Copy out all of the material exactly as presented.
+-------+
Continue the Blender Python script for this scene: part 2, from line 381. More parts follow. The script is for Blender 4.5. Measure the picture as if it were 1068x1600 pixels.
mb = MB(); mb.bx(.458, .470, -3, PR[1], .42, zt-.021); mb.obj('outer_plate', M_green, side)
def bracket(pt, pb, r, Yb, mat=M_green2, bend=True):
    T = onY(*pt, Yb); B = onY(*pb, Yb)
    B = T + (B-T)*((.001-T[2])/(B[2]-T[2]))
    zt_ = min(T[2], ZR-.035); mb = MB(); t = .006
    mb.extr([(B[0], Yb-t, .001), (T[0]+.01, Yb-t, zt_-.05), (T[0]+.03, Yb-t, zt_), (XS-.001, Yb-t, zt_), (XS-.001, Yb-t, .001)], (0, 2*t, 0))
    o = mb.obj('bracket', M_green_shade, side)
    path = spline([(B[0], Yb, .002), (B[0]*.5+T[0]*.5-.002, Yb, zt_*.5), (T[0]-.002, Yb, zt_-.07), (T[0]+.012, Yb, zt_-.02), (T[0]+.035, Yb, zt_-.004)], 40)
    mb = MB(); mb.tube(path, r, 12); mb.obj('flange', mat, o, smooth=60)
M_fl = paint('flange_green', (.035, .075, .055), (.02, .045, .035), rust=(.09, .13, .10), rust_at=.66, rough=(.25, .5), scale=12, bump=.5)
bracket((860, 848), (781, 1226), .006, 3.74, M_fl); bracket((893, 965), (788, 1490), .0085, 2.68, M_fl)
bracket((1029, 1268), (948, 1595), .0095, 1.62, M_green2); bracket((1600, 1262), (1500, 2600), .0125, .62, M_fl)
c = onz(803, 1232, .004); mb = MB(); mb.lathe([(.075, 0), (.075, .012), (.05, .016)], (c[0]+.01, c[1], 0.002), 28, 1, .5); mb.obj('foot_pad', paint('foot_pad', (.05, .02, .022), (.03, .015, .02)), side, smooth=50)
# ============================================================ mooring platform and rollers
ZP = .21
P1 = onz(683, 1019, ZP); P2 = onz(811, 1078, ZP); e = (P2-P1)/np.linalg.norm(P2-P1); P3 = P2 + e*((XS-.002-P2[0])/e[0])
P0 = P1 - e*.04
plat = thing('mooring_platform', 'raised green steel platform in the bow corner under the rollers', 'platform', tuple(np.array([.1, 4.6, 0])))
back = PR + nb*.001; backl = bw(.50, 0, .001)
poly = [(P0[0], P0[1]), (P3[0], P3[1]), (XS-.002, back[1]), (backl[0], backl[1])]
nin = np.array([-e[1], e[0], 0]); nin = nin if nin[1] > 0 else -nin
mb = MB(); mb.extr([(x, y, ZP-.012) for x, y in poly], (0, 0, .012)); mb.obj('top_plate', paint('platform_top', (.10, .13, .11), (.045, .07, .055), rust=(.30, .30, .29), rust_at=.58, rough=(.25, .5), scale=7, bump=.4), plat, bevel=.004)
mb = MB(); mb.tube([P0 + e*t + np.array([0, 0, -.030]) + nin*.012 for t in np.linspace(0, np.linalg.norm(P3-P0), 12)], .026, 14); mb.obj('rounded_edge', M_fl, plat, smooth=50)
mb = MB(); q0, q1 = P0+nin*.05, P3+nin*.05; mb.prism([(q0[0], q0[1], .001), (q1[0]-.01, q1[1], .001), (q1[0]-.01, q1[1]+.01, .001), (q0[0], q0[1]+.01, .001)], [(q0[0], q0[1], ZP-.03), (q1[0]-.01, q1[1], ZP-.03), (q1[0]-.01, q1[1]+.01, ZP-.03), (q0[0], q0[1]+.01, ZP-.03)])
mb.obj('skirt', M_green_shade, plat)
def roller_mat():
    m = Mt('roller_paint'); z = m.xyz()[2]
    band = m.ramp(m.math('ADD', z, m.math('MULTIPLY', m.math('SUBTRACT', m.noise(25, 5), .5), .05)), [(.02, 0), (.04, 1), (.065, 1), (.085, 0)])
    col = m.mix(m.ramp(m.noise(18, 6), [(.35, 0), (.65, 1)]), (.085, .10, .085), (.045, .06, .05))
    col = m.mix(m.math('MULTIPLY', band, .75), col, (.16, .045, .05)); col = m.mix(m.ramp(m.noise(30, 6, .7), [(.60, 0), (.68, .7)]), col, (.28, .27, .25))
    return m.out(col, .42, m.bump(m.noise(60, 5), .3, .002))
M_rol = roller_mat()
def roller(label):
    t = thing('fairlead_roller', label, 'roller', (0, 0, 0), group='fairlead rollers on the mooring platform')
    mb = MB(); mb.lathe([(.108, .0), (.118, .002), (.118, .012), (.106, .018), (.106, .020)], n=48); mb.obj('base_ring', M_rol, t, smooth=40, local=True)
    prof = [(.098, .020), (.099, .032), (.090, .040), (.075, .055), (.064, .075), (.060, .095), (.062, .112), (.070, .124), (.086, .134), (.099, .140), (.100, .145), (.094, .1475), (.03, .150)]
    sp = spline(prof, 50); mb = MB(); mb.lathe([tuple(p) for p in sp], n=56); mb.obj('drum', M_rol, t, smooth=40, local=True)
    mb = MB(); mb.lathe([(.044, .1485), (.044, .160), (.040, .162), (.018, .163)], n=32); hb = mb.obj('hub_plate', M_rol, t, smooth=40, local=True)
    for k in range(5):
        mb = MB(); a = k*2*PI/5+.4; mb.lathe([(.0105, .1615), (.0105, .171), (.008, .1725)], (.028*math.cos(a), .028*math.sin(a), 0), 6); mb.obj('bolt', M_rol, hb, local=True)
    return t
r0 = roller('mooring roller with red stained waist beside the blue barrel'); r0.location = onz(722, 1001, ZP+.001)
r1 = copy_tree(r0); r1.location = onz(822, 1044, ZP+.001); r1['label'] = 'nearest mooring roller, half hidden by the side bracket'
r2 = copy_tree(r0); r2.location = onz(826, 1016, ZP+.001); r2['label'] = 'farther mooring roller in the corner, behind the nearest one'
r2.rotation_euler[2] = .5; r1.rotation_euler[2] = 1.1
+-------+
• Answer to this exercise:
Continue the Blender Python script for this scene: part 2, from line 381. More parts follow. The script is for Blender 4.5. Measure the picture as if it were 1068x1600 pixels.
mb = MB(); mb.bx(.458, .470, -3, PR[1], .42, zt-.021); mb.obj('outer_plate', M_green, side)
def bracket(pt, pb, r, Yb, mat=M_green2, bend=True):
    T = onY(*pt, Yb); B = onY(*pb, Yb)
    B = T + (B-T)*((.001-T[2])/(B[2]-T[2]))
    zt_ = min(T[2], ZR-.035); mb = MB(); t = .006
    mb.extr([(B[0], Yb-t, .001), (T[0]+.01, Yb-t, zt_-.05), (T[0]+.03, Yb-t, zt_), (XS-.001, Yb-t, zt_), (XS-.001, Yb-t, .001)], (0, 2*t, 0))
    o = mb.obj('bracket', M_green_shade, side)
    path = spline([(B[0], Yb, .002), (B[0]*.5+T[0]*.5-.002, Yb, zt_*.5), (T[0]-.002, Yb, zt_-.07), (T[0]+.012, Yb, zt_-.02), (T[0]+.035, Yb, zt_-.004)], 40)
    mb = MB(); mb.tube(path, r, 12); mb.obj('flange', mat, o, smooth=60)
M_fl = paint('flange_green', (.035, .075, .055), (.02, .045, .035), rust=(.09, .13, .10), rust_at=.66, rough=(.25, .5), scale=12, bump=.5)
bracket((860, 848), (781, 1226), .006, 3.74, M_fl); bracket((893, 965), (788, 1490), .0085, 2.68, M_fl)
bracket((1029, 1268), (948, 1595), .0095, 1.62, M_green2); bracket((1600, 1262), (1500, 2600), .0125, .62, M_fl)
c = onz(803, 1232, .004); mb = MB(); mb.lathe([(.075, 0), (.075, .012), (.05, .016)], (c[0]+.01, c[1], 0.002), 28, 1, .5); mb.obj('foot_pad', paint('foot_pad', (.05, .02, .022), (.03, .015, .02)), side, smooth=50)
# ============================================================ mooring platform and rollers
ZP = .21
P1 = onz(683, 1019, ZP); P2 = onz(811, 1078, ZP); e = (P2-P1)/np.linalg.norm(P2-P1); P3 = P2 + e*((XS-.002-P2[0])/e[0])
P0 = P1 - e*.04
plat = thing('mooring_platform', 'raised green steel platform in the bow corner under the rollers', 'platform', tuple(np.array([.1, 4.6, 0])))
back = PR + nb*.001; backl = bw(.50, 0, .001)
poly = [(P0[0], P0[1]), (P3[0], P3[1]), (XS-.002, back[1]), (backl[0], backl[1])]
nin = np.array([-e[1], e[0], 0]); nin = nin if nin[1] > 0 else -nin
mb = MB(); mb.extr([(x, y, ZP-.012) for x, y in poly], (0, 0, .012)); mb.obj('top_plate', paint('platform_top', (.10, .13, .11), (.045, .07, .055), rust=(.30, .30, .29), rust_at=.58, rough=(.25, .5), scale=7, bump=.4), plat, bevel=.004)
mb = MB(); mb.tube([P0 + e*t + np.array([0, 0, -.030]) + nin*.012 for t in np.linspace(0, np.linalg.norm(P3-P0), 12)], .026, 14); mb.obj('rounded_edge', M_fl, plat, smooth=50)
mb = MB(); q0, q1 = P0+nin*.05, P3+nin*.05; mb.prism([(q0[0], q0[1], .001), (q1[0]-.01, q1[1], .001), (q1[0]-.01, q1[1]+.01, .001), (q0[0], q0[1]+.01, .001)], [(q0[0], q0[1], ZP-.03), (q1[0]-.01, q1[1], ZP-.03), (q1[0]-.01, q1[1]+.01, ZP-.03), (q0[0], q0[1]+.01, ZP-.03)])
mb.obj('skirt', M_green_shade, plat)
def roller_mat():
    m = Mt('roller_paint'); z = m.xyz()[2]
    band = m.ramp(m.math('ADD', z, m.math('MULTIPLY', m.math('SUBTRACT', m.noise(25, 5), .5), .05)), [(.02, 0), (.04, 1), (.065, 1), (.085, 0)])
    col = m.mix(m.ramp(m.noise(18, 6), [(.35, 0), (.65, 1)]), (.085, .10, .085), (.045, .06, .05))
    col = m.mix(m.math('MULTIPLY', band, .75), col, (.16, .045, .05)); col = m.mix(m.ramp(m.noise(30, 6, .7), [(.60, 0), (.68, .7)]), col, (.28, .27, .25))
    return m.out(col, .42, m.bump(m.noise(60, 5), .3, .002))
M_rol = roller_mat()
def roller(label):
    t = thing('fairlead_roller', label, 'roller', (0, 0, 0), group='fairlead rollers on the mooring platform')
    mb = MB(); mb.lathe([(.108, .0), (.118, .002), (.118, .012), (.106, .018), (.106, .020)], n=48); mb.obj('base_ring', M_rol, t, smooth=40, local=True)
    prof = [(.098, .020), (.099, .032), (.090, .040), (.075, .055), (.064, .075), (.060, .095), (.062, .112), (.070, .124), (.086, .134), (.099, .140), (.100, .145), (.094, .1475), (.03, .150)]
    sp = spline(prof, 50); mb = MB(); mb.lathe([tuple(p) for p in sp], n=56); mb.obj('drum', M_rol, t, smooth=40, local=True)
    mb = MB(); mb.lathe([(.044, .1485), (.044, .160), (.040, .162), (.018, .163)], n=32); hb = mb.obj('hub_plate', M_rol, t, smooth=40, local=True)
    for k in range(5):
        mb = MB(); a = k*2*PI/5+.4; mb.lathe([(.0105, .1615), (.0105, .171), (.008, .1725)], (.028*math.cos(a), .028*math.sin(a), 0), 6); mb.obj('bolt', M_rol, hb, local=True)
    return t
r0 = roller('mooring roller with red stained waist beside the blue barrel'); r0.location = onz(722, 1001, ZP+.001)
r1 = copy_tree(r0); r1.location = onz(822, 1044, ZP+.001); r1['label'] = 'nearest mooring roller, half hidden by the side bracket'
r2 = copy_tree(r0); r2.location = onz(826, 1016, ZP+.001); r2['label'] = 'farther mooring roller in the corner, behind the nearest one'
r2.rotation_euler[2] = .5; r1.rotation_euler[2] = 1.1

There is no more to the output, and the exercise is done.